Case 4: Joint venture in the form of a silent partnership

Facts

von Weissenstein Bank GmbH & Co KG is a private bank in Germany with a long tradition. It does not want to miss important developments in the Fintech sector and therefore wants to participate in the newly founded Fintech company Finventure AG based in Zurich.

In the event of loss, however, it sees its reputation in jeopardy, which is why it only wants to participate quietly. All shares of Finventure AG will therefore remain with Novum Bank AG, whereby von Weissenstein Bank will only receive a purchase right for 49.9% of the shares. It is further agreed that Novum Bank and Weissenstein Bank will each provide Finventure AG with CHF 20 million in capital. If further capital is required due to initial losses, an additional funding obligation of CHF 10 million will be established. von Weissenstein Bank does not receive any interest payments, but only participates in the profits of Finventure AG to the extent of 50%.

Facts variant

Contrary to the basic facts Novum Bank AG does not establish a subsidiary, but organizes the Fintech company as a separate branch of the company in premises in Zurich.
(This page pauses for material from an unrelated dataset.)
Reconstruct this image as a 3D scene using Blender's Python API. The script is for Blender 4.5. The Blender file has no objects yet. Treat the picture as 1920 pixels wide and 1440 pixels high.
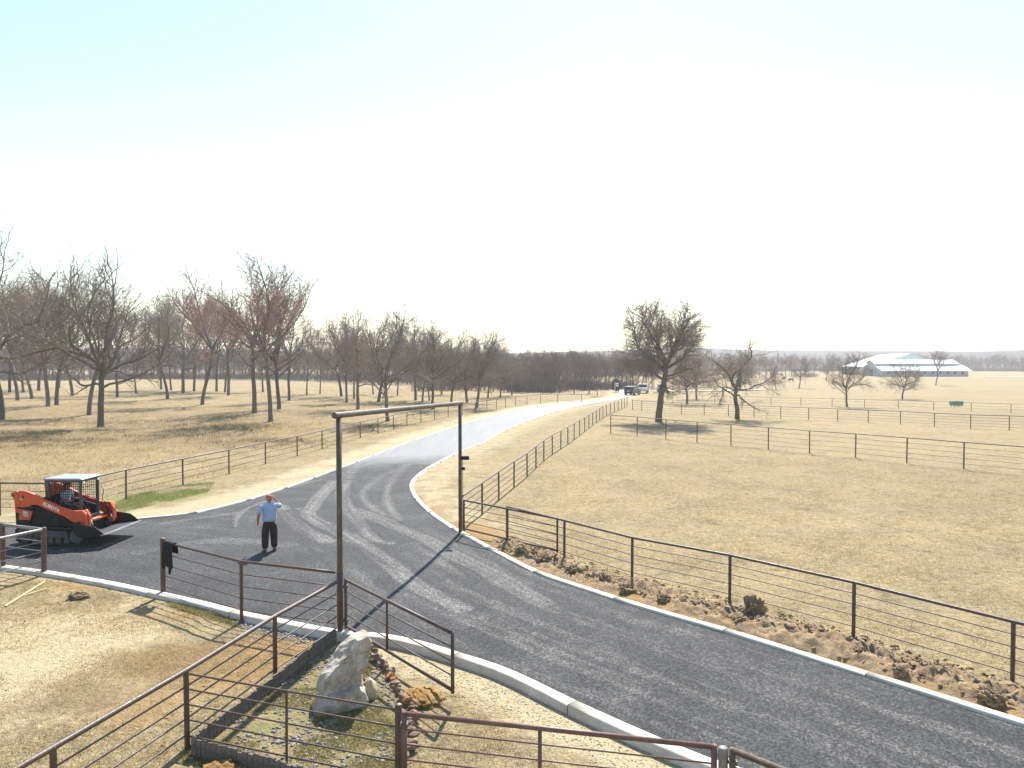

All employees are employed by Novum Bank AG.

The von Weissenstein Bank GmbH & Co KG participates in the profits of the Fintech company to the extent of 75%. In addition to information rights, von Weissenstein Bank also has various co-decision rights with regard to major investment and development decisions.

The Fintech business activities generate a significant amount of interest and dividend income subject to withholding tax.

Questions about the basic facts

  1. How is the capital injection of von Weissenstein Bank to be assessed from the point of view of issue tax law?
  2. After initial losses, Finventure AG achieves substantial profits. What tax consequences arise at the level of Finventure AG?

Questions on the facts of the case

  1. What tax consequences result from the silent partnership at Novum Bank AG?
  2. How is the profit of the Fintech company taxed?
  3. Can a refund of the withholding tax be applied for?